● **Data shown**:
════════
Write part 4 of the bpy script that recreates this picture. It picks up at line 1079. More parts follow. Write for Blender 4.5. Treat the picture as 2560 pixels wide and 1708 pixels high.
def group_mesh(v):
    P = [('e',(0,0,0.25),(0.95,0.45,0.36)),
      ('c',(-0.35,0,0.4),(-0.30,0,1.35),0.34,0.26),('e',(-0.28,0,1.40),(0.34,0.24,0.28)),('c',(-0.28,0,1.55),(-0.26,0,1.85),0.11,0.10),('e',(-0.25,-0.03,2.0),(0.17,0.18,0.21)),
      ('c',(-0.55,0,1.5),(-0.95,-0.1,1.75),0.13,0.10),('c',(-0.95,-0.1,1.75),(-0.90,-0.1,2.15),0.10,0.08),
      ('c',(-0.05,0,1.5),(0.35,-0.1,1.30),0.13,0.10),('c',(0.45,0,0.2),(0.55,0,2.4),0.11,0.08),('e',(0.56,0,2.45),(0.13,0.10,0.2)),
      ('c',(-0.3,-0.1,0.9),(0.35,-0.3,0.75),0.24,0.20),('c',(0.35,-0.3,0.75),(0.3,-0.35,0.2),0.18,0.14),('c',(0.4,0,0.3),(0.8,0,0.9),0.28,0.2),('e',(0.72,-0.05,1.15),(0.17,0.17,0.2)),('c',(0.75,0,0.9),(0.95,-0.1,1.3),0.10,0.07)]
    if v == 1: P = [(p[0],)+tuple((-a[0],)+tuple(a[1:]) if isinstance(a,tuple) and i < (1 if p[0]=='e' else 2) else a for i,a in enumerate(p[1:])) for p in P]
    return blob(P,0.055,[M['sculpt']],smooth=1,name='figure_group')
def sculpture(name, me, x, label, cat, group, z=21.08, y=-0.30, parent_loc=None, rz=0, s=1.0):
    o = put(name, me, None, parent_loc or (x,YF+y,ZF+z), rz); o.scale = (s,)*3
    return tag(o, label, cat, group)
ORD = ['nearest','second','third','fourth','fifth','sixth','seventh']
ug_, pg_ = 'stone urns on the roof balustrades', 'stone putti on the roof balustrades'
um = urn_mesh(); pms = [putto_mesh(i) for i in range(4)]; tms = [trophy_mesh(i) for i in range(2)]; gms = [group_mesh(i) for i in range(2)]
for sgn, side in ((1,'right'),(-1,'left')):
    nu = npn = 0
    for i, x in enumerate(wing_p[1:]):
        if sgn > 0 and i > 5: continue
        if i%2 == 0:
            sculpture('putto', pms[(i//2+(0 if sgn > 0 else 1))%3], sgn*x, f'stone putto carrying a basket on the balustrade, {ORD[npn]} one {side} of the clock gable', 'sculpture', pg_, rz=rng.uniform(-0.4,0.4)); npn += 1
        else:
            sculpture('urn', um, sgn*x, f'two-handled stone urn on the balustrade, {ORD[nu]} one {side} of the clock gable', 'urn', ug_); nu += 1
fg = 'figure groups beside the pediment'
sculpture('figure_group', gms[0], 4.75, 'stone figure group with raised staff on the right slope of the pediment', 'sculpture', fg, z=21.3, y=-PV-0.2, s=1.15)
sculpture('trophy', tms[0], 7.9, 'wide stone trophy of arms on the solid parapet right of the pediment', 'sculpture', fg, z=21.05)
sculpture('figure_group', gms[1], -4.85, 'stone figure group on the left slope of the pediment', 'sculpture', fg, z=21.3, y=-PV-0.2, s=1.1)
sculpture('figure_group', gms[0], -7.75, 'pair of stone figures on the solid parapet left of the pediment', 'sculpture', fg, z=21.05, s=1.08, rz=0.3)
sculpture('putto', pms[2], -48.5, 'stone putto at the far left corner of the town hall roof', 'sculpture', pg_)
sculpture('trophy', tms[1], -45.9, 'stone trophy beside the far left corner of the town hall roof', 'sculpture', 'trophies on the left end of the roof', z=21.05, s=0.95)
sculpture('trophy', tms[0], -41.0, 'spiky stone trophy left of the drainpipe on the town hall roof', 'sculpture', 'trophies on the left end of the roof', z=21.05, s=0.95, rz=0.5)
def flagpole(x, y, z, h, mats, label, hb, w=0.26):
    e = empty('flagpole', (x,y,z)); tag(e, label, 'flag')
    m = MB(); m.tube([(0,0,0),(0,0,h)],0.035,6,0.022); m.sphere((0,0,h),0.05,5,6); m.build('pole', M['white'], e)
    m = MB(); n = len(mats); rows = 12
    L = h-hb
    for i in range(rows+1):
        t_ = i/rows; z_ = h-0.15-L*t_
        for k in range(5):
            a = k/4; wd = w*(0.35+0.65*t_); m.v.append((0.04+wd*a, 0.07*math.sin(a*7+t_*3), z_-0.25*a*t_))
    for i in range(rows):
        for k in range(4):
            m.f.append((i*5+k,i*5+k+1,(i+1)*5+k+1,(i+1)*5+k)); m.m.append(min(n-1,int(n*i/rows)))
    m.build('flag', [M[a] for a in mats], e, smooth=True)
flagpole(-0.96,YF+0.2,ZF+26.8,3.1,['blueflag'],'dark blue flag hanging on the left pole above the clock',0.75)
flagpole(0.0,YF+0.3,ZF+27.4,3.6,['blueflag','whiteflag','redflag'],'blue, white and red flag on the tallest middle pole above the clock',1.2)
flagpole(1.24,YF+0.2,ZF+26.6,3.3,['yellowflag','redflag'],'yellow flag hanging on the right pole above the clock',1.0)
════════
● **Directions for this task**: Repeat the data exactly. Leave nothing out.

● **Problem solution**:
Write part 4 of the bpy script that recreates this picture. It picks up at line 1079. More parts follow. Write for Blender 4.5. Treat the picture as 2560 pixels wide and 1708 pixels high.
def group_mesh(v):
    P = [('e',(0,0,0.25),(0.95,0.45,0.36)),
      ('c',(-0.35,0,0.4),(-0.30,0,1.35),0.34,0.26),('e',(-0.28,0,1.40),(0.34,0.24,0.28)),('c',(-0.28,0,1.55),(-0.26,0,1.85),0.11,0.10),('e',(-0.25,-0.03,2.0),(0.17,0.18,0.21)),
      ('c',(-0.55,0,1.5),(-0.95,-0.1,1.75),0.13,0.10),('c',(-0.95,-0.1,1.75),(-0.90,-0.1,2.15),0.10,0.08),
      ('c',(-0.05,0,1.5),(0.35,-0.1,1.30),0.13,0.10),('c',(0.45,0,0.2),(0.55,0,2.4),0.11,0.08),('e',(0.56,0,2.45),(0.13,0.10,0.2)),
      ('c',(-0.3,-0.1,0.9),(0.35,-0.3,0.75),0.24,0.20),('c',(0.35,-0.3,0.75),(0.3,-0.35,0.2),0.18,0.14),('c',(0.4,0,0.3),(0.8,0,0.9),0.28,0.2),('e',(0.72,-0.05,1.15),(0.17,0.17,0.2)),('c',(0.75,0,0.9),(0.95,-0.1,1.3),0.10,0.07)]
    if v == 1: P = [(p[0],)+tuple((-a[0],)+tuple(a[1:]) if isinstance(a,tuple) and i < (1 if p[0]=='e' else 2) else a for i,a in enumerate(p[1:])) for p in P]
    return blob(P,0.055,[M['sculpt']],smooth=1,name='figure_group')
def sculpture(name, me, x, label, cat, group, z=21.08, y=-0.30, parent_loc=None, rz=0, s=1.0):
    o = put(name, me, None, parent_loc or (x,YF+y,ZF+z), rz); o.scale = (s,)*3
    return tag(o, label, cat, group)
ORD = ['nearest','second','third','fourth','fifth','sixth','seventh']
ug_, pg_ = 'stone urns on the roof balustrades', 'stone putti on the roof balustrades'
um = urn_mesh(); pms = [putto_mesh(i) for i in range(4)]; tms = [trophy_mesh(i) for i in range(2)]; gms = [group_mesh(i) for i in range(2)]
for sgn, side in ((1,'right'),(-1,'left')):
    nu = npn = 0
    for i, x in enumerate(wing_p[1:]):
        if sgn > 0 and i > 5: continue
        if i%2 == 0:
            sculpture('putto', pms[(i//2+(0 if sgn > 0 else 1))%3], sgn*x, f'stone putto carrying a basket on the balustrade, {ORD[npn]} one {side} of the clock gable', 'sculpture', pg_, rz=rng.uniform(-0.4,0.4)); npn += 1
        else:
            sculpture('urn', um, sgn*x, f'two-handled stone urn on the balustrade, {ORD[nu]} one {side} of the clock gable', 'urn', ug_); nu += 1
fg = 'figure groups beside the pediment'
sculpture('figure_group', gms[0], 4.75, 'stone figure group with raised staff on the right slope of the pediment', 'sculpture', fg, z=21.3, y=-PV-0.2, s=1.15)
sculpture('trophy', tms[0], 7.9, 'wide stone trophy of arms on the solid parapet right of the pediment', 'sculpture', fg, z=21.05)
sculpture('figure_group', gms[1], -4.85, 'stone figure group on the left slope of the pediment', 'sculpture', fg, z=21.3, y=-PV-0.2, s=1.1)
sculpture('figure_group', gms[0], -7.75, 'pair of stone figures on the solid parapet left of the pediment', 'sculpture', fg, z=21.05, s=1.08, rz=0.3)
sculpture('putto', pms[2], -48.5, 'stone putto at the far left corner of the town hall roof', 'sculpture', pg_)
sculpture('trophy', tms[1], -45.9, 'stone trophy beside the far left corner of the town hall roof', 'sculpture', 'trophies on the left end of the roof', z=21.05, s=0.95)
sculpture('trophy', tms[0], -41.0, 'spiky stone trophy left of the drainpipe on the town hall roof', 'sculpture', 'trophies on the left end of the roof', z=21.05, s=0.95, rz=0.5)
def flagpole(x, y, z, h, mats, label, hb, w=0.26):
    e = empty('flagpole', (x,y,z)); tag(e, label, 'flag')
    m = MB(); m.tube([(0,0,0),(0,0,h)],0.035,6,0.022); m.sphere((0,0,h),0.05,5,6); m.build('pole', M['white'], e)
    m = MB(); n = len(mats); rows = 12
    L = h-hb
    for i in range(rows+1):
        t_ = i/rows; z_ = h-0.15-L*t_
        for k in range(5):
            a = k/4; wd = w*(0.35+0.65*t_); m.v.append((0.04+wd*a, 0.07*math.sin(a*7+t_*3), z_-0.25*a*t_))
    for i in range(rows):
        for k in range(4):
            m.f.append((i*5+k,i*5+k+1,(i+1)*5+k+1,(i+1)*5+k)); m.m.append(min(n-1,int(n*i/rows)))
    m.build('flag', [M[a] for a in mats], e, smooth=True)
flagpole(-0.96,YF+0.2,ZF+26.8,3.1,['blueflag'],'dark blue flag hanging on the left pole above the clock',0.75)
flagpole(0.0,YF+0.3,ZF+27.4,3.6,['blueflag','whiteflag','redflag'],'blue, white and red flag on the tallest middle pole above the clock',1.2)
flagpole(1.24,YF+0.2,ZF+26.6,3.3,['yellowflag','redflag'],'yellow flag hanging on the right pole above the clock',1.0)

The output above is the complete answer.